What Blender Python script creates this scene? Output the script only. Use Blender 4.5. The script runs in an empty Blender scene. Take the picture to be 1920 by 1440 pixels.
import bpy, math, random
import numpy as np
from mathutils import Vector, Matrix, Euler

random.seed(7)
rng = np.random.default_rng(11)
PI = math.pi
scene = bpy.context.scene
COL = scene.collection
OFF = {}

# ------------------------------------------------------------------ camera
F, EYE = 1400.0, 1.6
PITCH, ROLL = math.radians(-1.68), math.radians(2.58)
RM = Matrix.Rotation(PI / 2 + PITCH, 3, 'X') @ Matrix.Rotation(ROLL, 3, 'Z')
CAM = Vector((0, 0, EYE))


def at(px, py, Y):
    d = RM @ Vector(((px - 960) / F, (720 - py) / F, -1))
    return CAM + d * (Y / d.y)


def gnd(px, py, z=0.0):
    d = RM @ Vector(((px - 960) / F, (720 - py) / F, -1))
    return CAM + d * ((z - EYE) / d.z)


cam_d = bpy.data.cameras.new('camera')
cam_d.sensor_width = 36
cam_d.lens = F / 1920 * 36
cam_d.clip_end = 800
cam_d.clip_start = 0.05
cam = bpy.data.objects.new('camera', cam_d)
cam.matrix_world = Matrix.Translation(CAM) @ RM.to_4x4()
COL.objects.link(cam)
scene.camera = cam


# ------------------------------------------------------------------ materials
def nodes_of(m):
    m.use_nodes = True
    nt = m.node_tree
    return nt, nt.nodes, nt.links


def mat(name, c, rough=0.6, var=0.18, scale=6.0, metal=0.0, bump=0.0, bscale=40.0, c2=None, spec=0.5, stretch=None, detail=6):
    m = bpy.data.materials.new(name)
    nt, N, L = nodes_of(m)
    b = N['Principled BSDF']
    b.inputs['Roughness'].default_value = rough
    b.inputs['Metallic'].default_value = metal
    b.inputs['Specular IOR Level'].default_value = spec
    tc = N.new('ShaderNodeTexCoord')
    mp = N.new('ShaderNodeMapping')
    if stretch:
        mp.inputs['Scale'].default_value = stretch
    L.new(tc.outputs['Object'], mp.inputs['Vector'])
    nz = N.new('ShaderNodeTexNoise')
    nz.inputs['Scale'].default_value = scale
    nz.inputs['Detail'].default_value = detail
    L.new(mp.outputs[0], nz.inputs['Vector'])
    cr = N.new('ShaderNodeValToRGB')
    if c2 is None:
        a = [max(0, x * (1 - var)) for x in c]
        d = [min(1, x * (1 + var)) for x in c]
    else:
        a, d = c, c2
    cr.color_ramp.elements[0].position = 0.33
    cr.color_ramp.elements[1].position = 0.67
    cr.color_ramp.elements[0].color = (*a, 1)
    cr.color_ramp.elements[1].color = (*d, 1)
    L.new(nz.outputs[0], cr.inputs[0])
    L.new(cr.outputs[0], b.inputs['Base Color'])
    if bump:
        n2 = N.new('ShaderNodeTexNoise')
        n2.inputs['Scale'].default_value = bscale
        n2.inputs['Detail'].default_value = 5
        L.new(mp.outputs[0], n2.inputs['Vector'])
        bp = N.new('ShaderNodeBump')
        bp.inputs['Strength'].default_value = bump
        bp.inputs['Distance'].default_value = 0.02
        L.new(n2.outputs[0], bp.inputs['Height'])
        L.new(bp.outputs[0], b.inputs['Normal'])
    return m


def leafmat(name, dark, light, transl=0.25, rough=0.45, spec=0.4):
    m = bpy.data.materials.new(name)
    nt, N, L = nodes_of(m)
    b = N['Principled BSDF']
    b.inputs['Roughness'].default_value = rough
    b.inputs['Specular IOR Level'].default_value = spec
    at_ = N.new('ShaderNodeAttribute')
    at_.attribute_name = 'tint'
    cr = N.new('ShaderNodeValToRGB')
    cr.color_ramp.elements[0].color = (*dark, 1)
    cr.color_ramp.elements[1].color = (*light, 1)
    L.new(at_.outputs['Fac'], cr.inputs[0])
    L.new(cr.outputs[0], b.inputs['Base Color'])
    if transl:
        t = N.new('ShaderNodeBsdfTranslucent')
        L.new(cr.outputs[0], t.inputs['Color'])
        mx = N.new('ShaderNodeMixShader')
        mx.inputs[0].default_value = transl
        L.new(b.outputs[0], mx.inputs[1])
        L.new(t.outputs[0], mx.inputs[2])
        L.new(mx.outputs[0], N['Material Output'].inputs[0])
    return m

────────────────

• [Exercise details] Take each line of the material that contains the word "scene" and list it.

• [Result of this exercise]
What Blender Python script creates this scene? Output the script only. Use Blender 4.5. The script runs in an empty Blender scene. Take the picture to be 1920 by 1440 pixels.
scene = bpy.context.scene
COL = scene.collection
scene.camera = cam